§ Given instruction
Report every line below that holds the word "parts".

§ Provided material
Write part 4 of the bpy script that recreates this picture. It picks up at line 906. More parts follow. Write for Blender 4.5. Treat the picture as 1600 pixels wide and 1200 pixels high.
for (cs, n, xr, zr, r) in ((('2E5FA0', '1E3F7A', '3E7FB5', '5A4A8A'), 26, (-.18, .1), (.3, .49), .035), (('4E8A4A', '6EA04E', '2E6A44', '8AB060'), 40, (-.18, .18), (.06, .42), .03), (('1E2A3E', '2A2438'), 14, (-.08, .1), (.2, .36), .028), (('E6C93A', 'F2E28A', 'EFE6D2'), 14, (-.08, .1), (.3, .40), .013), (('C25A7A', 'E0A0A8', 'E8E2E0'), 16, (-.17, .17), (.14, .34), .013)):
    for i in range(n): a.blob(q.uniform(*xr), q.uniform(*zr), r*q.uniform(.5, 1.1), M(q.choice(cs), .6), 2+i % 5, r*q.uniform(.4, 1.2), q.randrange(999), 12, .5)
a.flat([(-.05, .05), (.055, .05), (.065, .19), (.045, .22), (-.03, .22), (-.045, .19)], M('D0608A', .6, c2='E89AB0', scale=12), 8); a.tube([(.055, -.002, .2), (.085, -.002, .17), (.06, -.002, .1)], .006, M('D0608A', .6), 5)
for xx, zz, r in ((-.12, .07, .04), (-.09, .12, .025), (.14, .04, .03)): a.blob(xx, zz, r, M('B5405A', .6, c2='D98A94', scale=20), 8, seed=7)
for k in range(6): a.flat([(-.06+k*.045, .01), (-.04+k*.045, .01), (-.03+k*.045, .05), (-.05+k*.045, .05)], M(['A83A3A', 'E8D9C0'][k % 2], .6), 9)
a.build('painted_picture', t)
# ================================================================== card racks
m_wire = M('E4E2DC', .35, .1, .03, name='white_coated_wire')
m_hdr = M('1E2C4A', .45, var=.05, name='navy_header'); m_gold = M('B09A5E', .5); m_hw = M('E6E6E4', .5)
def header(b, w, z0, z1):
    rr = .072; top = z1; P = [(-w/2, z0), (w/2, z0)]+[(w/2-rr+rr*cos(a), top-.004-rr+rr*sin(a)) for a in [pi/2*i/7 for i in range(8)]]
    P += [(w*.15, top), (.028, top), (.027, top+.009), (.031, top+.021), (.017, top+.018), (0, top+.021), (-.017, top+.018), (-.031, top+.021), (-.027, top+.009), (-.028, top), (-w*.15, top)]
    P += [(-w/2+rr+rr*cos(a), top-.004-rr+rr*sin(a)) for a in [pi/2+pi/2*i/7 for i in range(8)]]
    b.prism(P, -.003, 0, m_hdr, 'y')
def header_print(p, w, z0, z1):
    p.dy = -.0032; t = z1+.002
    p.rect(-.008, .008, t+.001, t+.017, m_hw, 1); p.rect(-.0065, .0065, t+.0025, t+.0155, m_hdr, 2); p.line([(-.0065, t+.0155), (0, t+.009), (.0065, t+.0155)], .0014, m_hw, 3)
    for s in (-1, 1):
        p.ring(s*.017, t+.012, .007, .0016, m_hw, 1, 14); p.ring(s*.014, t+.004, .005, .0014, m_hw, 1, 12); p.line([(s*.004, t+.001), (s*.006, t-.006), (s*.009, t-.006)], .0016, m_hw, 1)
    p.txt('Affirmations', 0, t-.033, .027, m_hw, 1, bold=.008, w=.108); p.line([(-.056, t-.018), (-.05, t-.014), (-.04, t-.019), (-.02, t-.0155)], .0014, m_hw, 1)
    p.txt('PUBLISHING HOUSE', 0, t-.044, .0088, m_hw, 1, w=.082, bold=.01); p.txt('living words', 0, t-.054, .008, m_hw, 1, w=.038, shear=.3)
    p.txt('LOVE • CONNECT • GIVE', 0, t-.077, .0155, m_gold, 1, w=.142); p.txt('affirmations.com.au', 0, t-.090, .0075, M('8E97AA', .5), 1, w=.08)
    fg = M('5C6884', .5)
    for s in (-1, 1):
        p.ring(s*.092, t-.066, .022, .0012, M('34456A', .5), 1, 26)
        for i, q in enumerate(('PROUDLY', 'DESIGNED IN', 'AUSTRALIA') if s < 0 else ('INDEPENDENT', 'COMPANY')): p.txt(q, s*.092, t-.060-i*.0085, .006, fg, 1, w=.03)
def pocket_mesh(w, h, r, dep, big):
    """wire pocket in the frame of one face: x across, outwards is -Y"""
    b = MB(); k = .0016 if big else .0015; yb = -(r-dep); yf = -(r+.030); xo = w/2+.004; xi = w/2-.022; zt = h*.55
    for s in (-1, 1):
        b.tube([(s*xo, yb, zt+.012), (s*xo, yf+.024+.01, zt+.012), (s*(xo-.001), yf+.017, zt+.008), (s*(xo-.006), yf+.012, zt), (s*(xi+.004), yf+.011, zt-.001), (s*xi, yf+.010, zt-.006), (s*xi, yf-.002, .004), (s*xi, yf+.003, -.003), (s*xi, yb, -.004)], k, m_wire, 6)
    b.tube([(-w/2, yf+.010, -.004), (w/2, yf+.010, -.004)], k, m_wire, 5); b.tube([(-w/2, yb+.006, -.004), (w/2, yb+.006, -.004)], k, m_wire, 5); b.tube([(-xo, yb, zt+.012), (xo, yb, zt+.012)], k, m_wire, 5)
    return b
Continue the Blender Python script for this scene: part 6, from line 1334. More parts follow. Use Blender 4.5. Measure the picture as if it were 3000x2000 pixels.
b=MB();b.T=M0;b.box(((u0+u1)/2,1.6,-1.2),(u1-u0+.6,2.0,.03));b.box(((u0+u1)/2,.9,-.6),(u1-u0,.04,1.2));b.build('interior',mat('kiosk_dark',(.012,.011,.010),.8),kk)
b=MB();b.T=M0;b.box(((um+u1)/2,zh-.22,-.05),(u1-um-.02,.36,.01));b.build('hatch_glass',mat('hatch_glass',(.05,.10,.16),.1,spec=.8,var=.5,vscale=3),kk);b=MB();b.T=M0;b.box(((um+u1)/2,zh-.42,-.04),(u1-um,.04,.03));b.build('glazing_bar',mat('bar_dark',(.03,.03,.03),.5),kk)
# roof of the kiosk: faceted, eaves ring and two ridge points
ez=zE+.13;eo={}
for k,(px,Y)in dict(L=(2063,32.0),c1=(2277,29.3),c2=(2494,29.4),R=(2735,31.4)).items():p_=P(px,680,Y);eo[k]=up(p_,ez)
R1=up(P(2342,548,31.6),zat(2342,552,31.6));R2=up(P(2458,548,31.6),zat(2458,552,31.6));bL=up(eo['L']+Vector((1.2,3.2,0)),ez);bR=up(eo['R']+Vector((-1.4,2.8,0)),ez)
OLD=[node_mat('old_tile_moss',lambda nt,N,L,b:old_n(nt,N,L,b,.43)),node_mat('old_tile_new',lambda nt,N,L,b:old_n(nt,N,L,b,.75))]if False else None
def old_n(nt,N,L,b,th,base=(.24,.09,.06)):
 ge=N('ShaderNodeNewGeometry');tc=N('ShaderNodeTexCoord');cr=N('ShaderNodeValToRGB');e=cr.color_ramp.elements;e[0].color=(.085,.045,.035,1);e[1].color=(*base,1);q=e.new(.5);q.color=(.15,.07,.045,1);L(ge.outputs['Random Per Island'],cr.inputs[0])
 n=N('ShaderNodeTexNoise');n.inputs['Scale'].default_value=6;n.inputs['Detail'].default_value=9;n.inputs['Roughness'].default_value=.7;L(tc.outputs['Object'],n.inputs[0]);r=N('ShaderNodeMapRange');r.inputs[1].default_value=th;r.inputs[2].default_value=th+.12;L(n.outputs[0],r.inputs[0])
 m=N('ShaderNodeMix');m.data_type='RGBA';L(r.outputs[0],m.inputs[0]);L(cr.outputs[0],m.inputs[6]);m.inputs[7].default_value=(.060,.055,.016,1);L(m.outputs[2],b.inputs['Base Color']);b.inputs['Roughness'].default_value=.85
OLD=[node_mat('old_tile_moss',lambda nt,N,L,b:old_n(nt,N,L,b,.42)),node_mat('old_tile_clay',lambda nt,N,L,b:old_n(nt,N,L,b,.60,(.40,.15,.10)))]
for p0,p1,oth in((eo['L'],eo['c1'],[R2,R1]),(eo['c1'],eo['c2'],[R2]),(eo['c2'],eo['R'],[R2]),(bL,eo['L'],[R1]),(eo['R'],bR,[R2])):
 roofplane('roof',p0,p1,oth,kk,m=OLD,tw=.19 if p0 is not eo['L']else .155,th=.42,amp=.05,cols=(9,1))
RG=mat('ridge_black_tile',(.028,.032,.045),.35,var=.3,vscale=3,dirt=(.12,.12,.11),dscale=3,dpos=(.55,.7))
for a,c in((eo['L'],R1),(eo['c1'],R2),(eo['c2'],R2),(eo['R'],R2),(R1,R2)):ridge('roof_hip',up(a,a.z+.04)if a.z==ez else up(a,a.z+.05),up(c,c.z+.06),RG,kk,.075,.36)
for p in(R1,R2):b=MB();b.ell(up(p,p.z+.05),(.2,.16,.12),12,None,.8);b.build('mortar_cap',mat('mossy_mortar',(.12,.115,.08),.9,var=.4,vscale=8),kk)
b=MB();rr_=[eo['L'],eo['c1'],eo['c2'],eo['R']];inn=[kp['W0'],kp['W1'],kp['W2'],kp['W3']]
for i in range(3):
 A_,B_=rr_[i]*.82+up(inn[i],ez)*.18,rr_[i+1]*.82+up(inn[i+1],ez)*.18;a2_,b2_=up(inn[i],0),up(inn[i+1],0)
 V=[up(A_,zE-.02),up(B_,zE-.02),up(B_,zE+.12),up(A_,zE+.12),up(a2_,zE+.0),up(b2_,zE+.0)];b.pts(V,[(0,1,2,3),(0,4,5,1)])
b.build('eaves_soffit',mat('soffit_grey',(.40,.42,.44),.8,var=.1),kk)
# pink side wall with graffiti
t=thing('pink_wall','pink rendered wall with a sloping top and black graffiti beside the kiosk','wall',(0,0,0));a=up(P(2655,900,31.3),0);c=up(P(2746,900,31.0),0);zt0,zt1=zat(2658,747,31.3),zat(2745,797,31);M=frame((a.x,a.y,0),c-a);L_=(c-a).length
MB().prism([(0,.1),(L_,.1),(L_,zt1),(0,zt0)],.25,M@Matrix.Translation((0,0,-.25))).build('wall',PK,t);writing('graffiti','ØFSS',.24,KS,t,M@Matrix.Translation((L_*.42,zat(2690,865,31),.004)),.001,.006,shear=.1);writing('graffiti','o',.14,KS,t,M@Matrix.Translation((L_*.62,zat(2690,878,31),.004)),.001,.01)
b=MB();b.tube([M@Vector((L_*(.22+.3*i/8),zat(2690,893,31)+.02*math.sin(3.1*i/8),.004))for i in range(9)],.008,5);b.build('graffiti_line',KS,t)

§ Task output
Write part 4 of the bpy script that recreates this picture. It picks up at line 906. More parts follow. Write for Blender 4.5. Treat the picture as 1600 pixels wide and 1200 pixels high.
Continue the Blender Python script for this scene: part 6, from line 1334. More parts follow. Use Blender 4.5. Measure the picture as if it were 3000x2000 pixels.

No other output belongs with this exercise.